Mor Dayanışma üyesi Çağla Akdemir okuduğu açıklamada şu noktalara dikkat çekildi:
*Erkek egemen zihniyetin kadın düşmanı politikaları, kadınların kazanılmış haklarına saldırıları katlanarak arttı. İktidar koalisyonunun attığı her adımın erkek egemen sistemden yana olduğunu ve kadına yönelik şiddetle mücadelede etkin rol almak yerine İstanbul Sözleşmesi ve 6284 Sayılı Kanun’u hedef tahtasına koyduklarını defalarca deneyimledik.

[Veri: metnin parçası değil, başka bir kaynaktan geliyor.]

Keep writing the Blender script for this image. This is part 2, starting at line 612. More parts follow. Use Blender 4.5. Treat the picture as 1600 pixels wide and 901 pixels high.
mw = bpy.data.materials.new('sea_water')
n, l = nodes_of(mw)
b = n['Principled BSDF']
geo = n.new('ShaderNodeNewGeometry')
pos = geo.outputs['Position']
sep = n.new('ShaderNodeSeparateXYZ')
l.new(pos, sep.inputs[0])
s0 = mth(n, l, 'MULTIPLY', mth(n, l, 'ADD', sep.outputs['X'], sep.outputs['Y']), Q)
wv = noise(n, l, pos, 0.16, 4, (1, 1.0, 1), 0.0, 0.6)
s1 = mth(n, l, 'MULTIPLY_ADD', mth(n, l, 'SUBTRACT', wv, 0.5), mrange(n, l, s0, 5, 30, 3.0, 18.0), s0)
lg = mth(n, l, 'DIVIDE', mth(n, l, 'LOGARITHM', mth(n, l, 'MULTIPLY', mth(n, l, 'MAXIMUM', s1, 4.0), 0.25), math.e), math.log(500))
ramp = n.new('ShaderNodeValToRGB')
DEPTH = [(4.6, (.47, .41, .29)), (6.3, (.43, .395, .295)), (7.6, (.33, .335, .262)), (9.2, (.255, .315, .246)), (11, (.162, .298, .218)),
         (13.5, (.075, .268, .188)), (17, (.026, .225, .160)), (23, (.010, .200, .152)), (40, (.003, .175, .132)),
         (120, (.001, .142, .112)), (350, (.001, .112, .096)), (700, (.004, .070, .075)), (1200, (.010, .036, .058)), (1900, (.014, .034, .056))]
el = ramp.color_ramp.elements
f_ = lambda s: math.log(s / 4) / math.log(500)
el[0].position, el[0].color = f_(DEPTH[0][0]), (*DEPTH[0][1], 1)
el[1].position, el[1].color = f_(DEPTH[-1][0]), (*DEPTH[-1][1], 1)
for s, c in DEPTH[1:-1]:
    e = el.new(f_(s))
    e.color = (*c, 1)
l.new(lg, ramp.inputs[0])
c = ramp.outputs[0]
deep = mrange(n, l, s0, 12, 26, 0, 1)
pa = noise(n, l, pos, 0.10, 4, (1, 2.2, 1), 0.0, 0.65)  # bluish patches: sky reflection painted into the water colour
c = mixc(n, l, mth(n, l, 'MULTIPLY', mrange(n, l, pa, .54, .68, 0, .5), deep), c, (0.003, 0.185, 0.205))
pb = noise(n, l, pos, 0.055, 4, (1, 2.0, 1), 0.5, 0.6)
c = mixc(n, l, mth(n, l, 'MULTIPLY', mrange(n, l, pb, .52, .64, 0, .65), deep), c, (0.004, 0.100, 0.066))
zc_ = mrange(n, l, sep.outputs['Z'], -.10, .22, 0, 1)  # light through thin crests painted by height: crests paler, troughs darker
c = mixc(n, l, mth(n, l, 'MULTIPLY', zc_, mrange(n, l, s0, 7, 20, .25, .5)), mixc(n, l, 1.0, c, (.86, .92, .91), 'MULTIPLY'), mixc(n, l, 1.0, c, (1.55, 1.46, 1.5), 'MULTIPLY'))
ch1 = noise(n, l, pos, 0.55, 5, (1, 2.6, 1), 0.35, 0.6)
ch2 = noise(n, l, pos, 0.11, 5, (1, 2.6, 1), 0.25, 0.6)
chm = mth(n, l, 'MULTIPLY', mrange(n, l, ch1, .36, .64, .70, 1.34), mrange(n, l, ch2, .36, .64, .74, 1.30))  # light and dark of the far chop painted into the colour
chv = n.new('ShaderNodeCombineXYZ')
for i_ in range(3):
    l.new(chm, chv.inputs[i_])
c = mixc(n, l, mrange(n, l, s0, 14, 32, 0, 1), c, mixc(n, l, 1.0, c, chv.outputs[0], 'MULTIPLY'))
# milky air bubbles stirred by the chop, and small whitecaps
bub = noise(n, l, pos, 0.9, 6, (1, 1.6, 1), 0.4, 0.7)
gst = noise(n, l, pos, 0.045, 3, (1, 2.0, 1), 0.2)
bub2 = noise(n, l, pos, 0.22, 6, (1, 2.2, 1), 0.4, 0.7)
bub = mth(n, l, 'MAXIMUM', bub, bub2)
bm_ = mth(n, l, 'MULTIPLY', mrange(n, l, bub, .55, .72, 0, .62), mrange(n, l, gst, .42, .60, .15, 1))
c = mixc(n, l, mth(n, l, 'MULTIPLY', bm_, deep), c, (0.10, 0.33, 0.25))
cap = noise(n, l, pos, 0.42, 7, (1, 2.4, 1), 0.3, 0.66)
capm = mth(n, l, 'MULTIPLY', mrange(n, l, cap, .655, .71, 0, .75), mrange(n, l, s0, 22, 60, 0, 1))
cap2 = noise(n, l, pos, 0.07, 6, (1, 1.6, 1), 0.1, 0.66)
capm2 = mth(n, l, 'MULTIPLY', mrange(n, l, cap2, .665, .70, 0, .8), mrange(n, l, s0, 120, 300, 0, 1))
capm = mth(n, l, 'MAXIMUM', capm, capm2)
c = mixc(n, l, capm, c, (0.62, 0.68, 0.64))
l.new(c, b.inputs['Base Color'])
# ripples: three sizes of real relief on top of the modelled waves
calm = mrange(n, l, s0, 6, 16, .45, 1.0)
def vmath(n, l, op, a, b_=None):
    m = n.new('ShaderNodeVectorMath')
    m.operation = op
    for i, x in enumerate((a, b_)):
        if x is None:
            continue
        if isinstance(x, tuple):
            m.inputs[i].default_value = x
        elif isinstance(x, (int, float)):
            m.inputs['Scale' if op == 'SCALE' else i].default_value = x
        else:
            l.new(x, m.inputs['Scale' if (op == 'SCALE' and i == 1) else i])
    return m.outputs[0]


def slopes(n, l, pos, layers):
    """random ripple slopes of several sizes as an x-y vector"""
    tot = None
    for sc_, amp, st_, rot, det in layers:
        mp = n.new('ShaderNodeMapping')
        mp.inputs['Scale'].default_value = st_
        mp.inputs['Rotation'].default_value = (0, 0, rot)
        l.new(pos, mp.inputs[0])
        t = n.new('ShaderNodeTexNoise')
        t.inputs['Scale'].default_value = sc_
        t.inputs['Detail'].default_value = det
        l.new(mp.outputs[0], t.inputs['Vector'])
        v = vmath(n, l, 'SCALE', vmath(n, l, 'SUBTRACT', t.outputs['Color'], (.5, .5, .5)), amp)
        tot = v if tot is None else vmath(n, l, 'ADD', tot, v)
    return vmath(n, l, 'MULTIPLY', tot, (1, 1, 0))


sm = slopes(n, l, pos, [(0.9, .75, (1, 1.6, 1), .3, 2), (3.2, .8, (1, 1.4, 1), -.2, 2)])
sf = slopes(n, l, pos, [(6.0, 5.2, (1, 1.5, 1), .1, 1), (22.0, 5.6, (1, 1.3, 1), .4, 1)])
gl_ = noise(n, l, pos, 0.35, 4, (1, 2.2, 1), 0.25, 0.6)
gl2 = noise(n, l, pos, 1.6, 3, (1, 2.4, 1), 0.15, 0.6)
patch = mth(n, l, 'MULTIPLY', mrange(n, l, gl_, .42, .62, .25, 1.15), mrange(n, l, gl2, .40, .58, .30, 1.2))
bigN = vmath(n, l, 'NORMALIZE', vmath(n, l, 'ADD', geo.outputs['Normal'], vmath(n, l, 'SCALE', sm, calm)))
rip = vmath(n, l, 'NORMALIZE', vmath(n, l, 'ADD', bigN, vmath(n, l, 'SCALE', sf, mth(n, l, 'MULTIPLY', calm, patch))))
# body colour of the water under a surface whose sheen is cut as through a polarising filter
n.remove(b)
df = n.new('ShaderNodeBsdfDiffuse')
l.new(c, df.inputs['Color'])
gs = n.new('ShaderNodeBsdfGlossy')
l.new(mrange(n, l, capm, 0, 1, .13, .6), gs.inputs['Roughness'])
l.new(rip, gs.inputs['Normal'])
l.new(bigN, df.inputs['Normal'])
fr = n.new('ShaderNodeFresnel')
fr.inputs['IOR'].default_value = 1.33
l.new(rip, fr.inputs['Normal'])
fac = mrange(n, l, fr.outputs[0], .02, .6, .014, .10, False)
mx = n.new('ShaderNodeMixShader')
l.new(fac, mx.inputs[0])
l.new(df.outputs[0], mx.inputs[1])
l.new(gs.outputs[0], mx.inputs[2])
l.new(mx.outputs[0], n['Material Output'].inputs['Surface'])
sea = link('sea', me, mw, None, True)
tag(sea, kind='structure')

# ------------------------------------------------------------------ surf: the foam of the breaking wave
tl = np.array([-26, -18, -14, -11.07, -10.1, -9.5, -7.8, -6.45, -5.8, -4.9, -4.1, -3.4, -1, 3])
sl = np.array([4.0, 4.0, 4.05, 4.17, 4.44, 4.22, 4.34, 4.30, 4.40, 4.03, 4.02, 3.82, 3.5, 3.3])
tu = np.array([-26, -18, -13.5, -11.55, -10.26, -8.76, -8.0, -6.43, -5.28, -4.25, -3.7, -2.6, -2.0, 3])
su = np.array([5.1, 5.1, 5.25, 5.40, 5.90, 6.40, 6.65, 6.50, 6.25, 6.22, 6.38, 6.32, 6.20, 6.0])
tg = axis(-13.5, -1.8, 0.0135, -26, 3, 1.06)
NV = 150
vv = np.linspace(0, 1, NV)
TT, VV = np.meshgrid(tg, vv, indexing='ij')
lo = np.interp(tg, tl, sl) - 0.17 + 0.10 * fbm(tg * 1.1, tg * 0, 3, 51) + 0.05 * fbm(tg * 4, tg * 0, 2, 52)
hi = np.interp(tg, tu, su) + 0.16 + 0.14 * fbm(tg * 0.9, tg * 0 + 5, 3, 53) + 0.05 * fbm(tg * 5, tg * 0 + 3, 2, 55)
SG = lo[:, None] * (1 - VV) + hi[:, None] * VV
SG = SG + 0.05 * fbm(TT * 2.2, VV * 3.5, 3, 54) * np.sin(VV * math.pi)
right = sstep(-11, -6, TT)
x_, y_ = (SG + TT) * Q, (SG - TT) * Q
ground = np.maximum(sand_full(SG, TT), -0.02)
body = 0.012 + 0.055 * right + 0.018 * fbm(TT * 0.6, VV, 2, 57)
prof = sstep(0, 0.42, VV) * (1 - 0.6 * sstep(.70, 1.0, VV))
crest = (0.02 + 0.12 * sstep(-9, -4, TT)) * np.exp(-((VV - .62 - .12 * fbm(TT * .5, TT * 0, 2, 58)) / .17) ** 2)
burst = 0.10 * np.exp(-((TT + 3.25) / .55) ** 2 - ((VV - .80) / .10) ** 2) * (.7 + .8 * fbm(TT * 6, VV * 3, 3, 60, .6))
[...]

“İstanbul Sözleşmesi’nde ve 6284’te geçen geniş şiddet tanımları şiddetle mücadelede de kabul görüyor mu?” diye soran Çağla, “Yoksa ‘senden kötü durumda olanlar var’ diyen görevliler gibi kadınların beyanları kulak arkası mı ediliyor? Kadınların çektiği acının derecesine göre kadınlara psikolojik şiddet mi uygulanıyor?”
“Türkiye’de kadına yönelik şiddetin hangi boyuta ulaştığını sadece geçtiğimiz yıl kullanılmaya başlanan KADES uygulamasına 45 bin 920 kadının ihbarda bulunmasından bile görebiliyoruz ancak şiddetin boyutunu gösteren bu sayılara rağmen bu şiddetin önlenmesine dair nasıl çözümler bulunduğu muamma.
"Sadece 2020 yılında şiddete uğrayan ve öldürülen kadın ve çocuk sayısı 2 bini aşmışken, ülke genelinde 3 bin 454 kapasiteli 144 sığınma evinin olması şiddeti önlemede olduğu gibi şiddet halinde müdahalede de ne kadar geride kaldığımızı ortaya koyuyor”
Kadınların talepleri
*Mevcut sığınma evlerinin koşulları iyileştirilmeli ve hiç bir kadının geri gönderilmeyeceği şekilde sayıları ve kapasiteleri arttırılmalıdır.
*Kadınların 24 saat boyunca ulaşıp destek alabilecekleri acil ve konuya özel destek hattı derhal oluşturulmalıdır.
*Tecavüz kriz merkezleri acilen oluşturulmalıdır.
*Kadına yönelik şiddetle mücadelede yer alacak her birim, her kurumda bulunan ve bulunacak kişilerin toplumsal cinsiyet eşitliği bakımından yeterliliği denetlenmelidir ve personellere kadının insan hakları ile kadın erkek eşitliği konusunda düzenli ve sürekli eğitimler verilmelidir.
* Toplumsal Cinsiyet Eşitliği dersi MEB müfredatında okutulmalıdır.
*Kadınlara şiddetle mücadelede izlemesi gereken yollar ve haklarla ilgili bilgilendirici yayınlar yapılarak yaygınlaştırılmalıdır.